Le juste équilibre n’est pas simple à établir, et cette balance semble souvent se maintenir de manière bien précaire, le moindre imprévu ou changement pouvant la faire pencher. Chacun a sa balance personnelle, mais se conscientiser à l’équilibre de celle-ci et se poser, sur une base régulière, cette simple question « ma vie est-elle équilibrée ? » fera peut-être la différence. Comment trouver la réponse ? Je crois que l’équilibre se traduit probablement par une énergie et un sentiment de bien-être assez constants. La fatigue ou la mauvaise humeur, qu’elles soient ponctuelles ou plutôt chroniques, peuvent donc vous mettre la puce à l’oreille.

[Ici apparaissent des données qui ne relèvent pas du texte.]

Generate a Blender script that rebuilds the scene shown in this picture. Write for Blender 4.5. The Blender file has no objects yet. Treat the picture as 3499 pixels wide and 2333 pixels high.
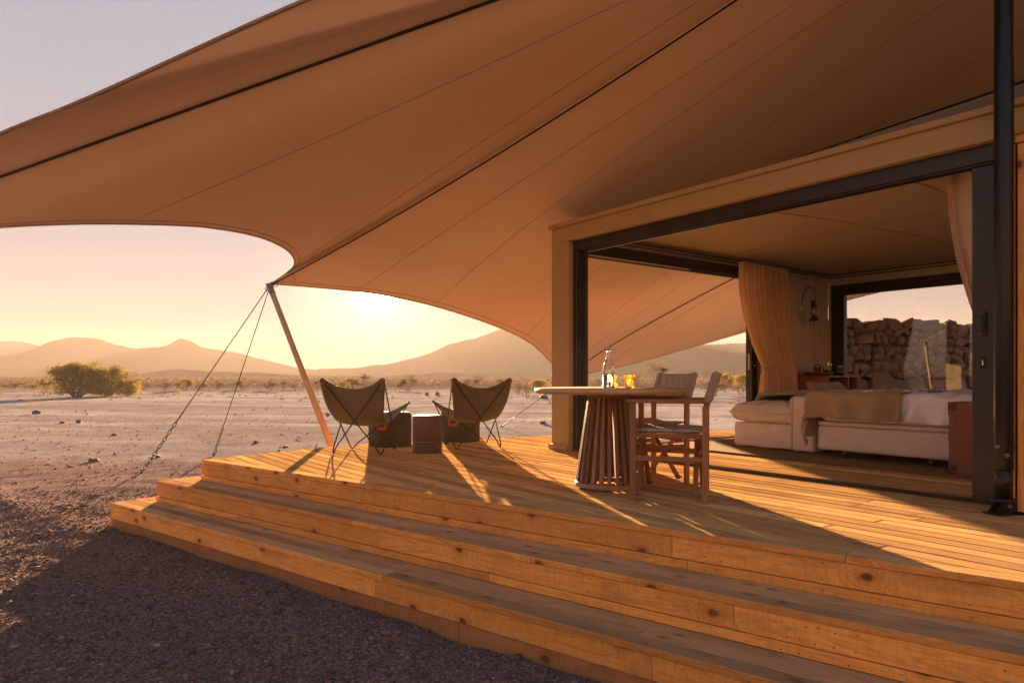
import bpy, bmesh, math, random
import numpy as np
from math import sin, cos, pi, radians, sqrt, atan2
from mathutils import Vector, Matrix, noise

S = bpy.context.scene
C = S.collection
random.seed(7)
V = Vector

# ------------------------------------------------------------------ camera, sky, sun, exposure
cam = bpy.data.cameras.new('camera')
cam.sensor_width = 36.0
cam.lens = 24.0
cam.shift_y = 0.0333
cam.clip_start = 0.05
cam.clip_end = 6000
camo = bpy.data.objects.new('camera', cam)
camo.location = (0, 0, 0.84)
camo.rotation_euler = (radians(90), 0, 0)
C.objects.link(camo)
S.camera = camo

SUN = V((-0.1978, 1.0, 0.1210)).normalized()
SUN_EL = math.asin(SUN.z)
SUN_AZ = atan2(SUN.x, SUN.y)

w = bpy.data.worlds.new('World')
S.world = w
w.use_nodes = True
wn, wl = w.node_tree.nodes, w.node_tree.links
wn.clear()
sky = wn.new('ShaderNodeTexSky')
sky.sky_type = 'NISHITA'
sky.sun_disc = False
sky.sun_elevation = SUN_EL
sky.sun_rotation = SUN_AZ
sky.altitude = 600
sky.air_density = 1.0
sky.dust_density = 2.2
sky.ozone_density = 1.0
hs = wn.new('ShaderNodeHueSaturation')
hs.inputs['Saturation'].default_value = 1.5
# the photograph's sky is soft and even: compress the clear-sky model's range over the whole dome
gm = wn.new('ShaderNodeGamma'); gm.inputs['Gamma'].default_value = 0.07
wl.new(sky.outputs[0], gm.inputs['Color'])
wl.new(gm.outputs[0], hs.inputs['Color'])
tint = wn.new('ShaderNodeMix'); tint.data_type = 'RGBA'; tint.blend_type = 'MULTIPLY'
tint.inputs[0].default_value = 1.0
wl.new(hs.outputs[0], tint.inputs[6])
tint.inputs[7].default_value = (0.262, 0.332, 0.44, 1)
# the solar aureole: the bright ring of scattered light round the sun itself
tc = wn.new('ShaderNodeTexCoord')
dot = wn.new('ShaderNodeVectorMath'); dot.operation = 'DOT_PRODUCT'
dot.inputs[1].default_value = SUN
wl.new(tc.outputs['Generated'], dot.inputs[0])
def wpow(e, k):
    a = wn.new('ShaderNodeMath'); a.operation = 'MAXIMUM'; a.inputs[1].default_value = 0
    wl.new(dot.outputs['Value'], a.inputs[0])
    p = wn.new('ShaderNodeMath'); p.operation = 'POWER'; p.inputs[1].default_value = e
    wl.new(a.outputs[0], p.inputs[0])
    m = wn.new('ShaderNodeMath'); m.operation = 'MULTIPLY'; m.inputs[1].default_value = k
    wl.new(p.outputs[0], m.inputs[0])
    return m
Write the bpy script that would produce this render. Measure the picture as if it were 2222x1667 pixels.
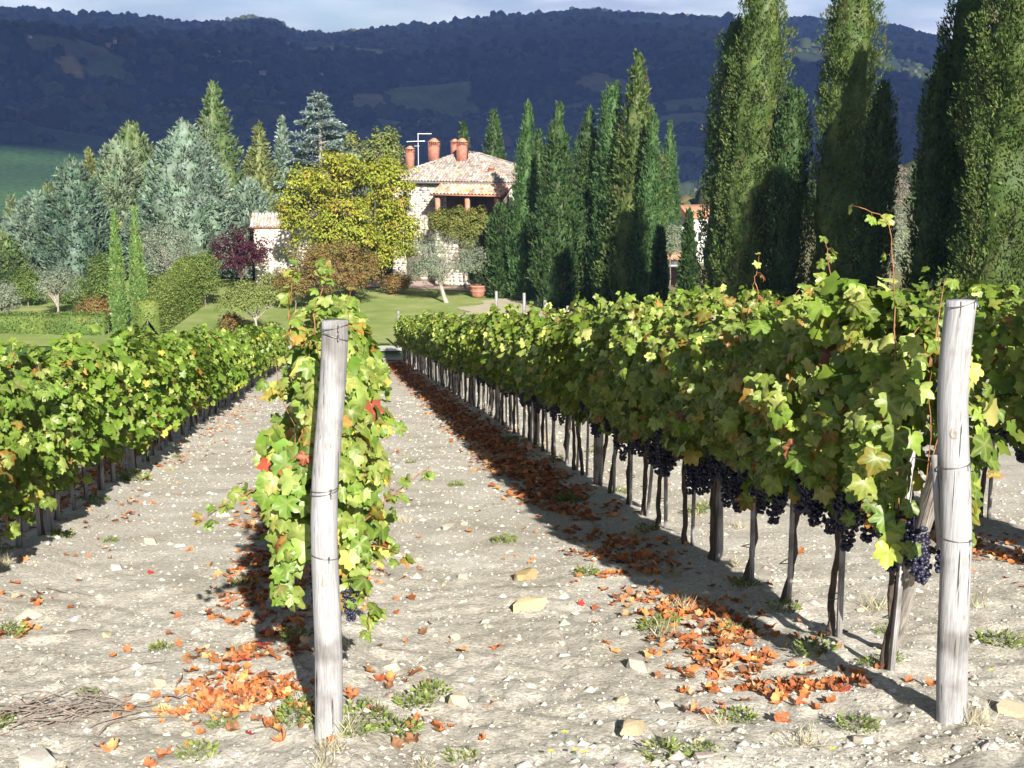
import bpy, math, random
import numpy as np
from mathutils import Matrix, Vector

for o in list(bpy.data.objects):
    bpy.data.objects.remove(o, do_unlink=True)
SC = bpy.context.scene
COL = SC.collection

# ------------------------------------------------------------------ camera, sky, sun, exposure
CZ = 1.96                       # eye height above the slope (m)
PITCH = math.radians(11.4)
FPX = 2900.0                    # focal length in photograph pixels (2222 wide)
cam = bpy.data.cameras.new("camera")
cam.sensor_width = 36.0
cam.lens = FPX / 2222.0 * 36.0
cam.clip_start = 0.1
cam.clip_end = 20000.0
cam_o = bpy.data.objects.new("camera", cam)
COL.objects.link(cam_o)
cam_o.location = (0, 0, CZ)
cam_o.rotation_euler = (math.pi / 2 - PITCH, 0, 0)
SC.camera = cam_o

SUN_EL = math.radians(27.0)
SUN_AZ = math.radians(166.0)    # clockwise from +Y: behind the camera, to the right
SUN_DIR = np.array([math.sin(SUN_AZ) * math.cos(SUN_EL), math.cos(SUN_AZ) * math.cos(SUN_EL), math.sin(SUN_EL)])

W = bpy.data.worlds.new("World")
SC.world = W
W.use_nodes = True
nt = W.node_tree
nt.nodes.clear()
n_out = nt.nodes.new("ShaderNodeOutputWorld")
n_bg = nt.nodes.new("ShaderNodeBackground")
n_sky = nt.nodes.new("ShaderNodeTexSky")
n_sky.sky_type = 'NISHITA'
n_sky.sun_disc = False
n_sky.sun_elevation = SUN_EL
n_sky.sun_rotation = SUN_AZ
n_sky.altitude = 400
n_sky.air_density = 1.0
n_sky.dust_density = 0.6
n_sky.ozone_density = 2.0
n_tc = nt.nodes.new("ShaderNodeTexCoord")
n_sep = nt.nodes.new("ShaderNodeSeparateXYZ")
n_map = nt.nodes.new("ShaderNodeMapping")
n_map.inputs['Scale'].default_value = (1.0, 1.0, 5.0)
n_noise = nt.nodes.new("ShaderNodeTexNoise")
n_noise.inputs['Scale'].default_value = 4.2
n_noise.inputs['Detail'].default_value = 7
n_noise.inputs['Roughness'].default_value = 0.55
n_ramp = nt.nodes.new("ShaderNodeValToRGB")
n_ramp.color_ramp.elements[0].position = 0.36
n_ramp.color_ramp.elements[1].position = 0.62
n_noise2 = nt.nodes.new("ShaderNodeTexNoise")
n_noise2.inputs['Scale'].default_value = 9.0
n_noise2.inputs['Detail'].default_value = 5
n_cr = nt.nodes.new("ShaderNodeValToRGB")
n_cr.color_ramp.elements[0].position = 0.38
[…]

En outre, l’équilibre, c’est comme le vélo : il ne faut jamais cesser de pédaler pour le maintenir à sa juste place. Cela dit, pédaler n’a pas à être synonyme d’effort. Une balade agréable sur une piste cyclable verdoyante tient autant le vélo en équilibre qu’une course effrénée empêchant de profiter du paysage. Ainsi, chaque jour peut constituer une occasion de prendre des décisions simples et non coûteuses visant l’équilibre et le « juste assez ». Rapport qualité-prix, le « trop » ne vaut pas la peine, mais il est vrai qu’il est facile de se laisser avoir et d’accepter trop de tâches, d’acheter trop d’objets, de prendre trop de responsabilités, de travailler trop… Ou de sombrer vers le pas assez : pas assez de sommeil, de temps pour soi, de moments sans obligations…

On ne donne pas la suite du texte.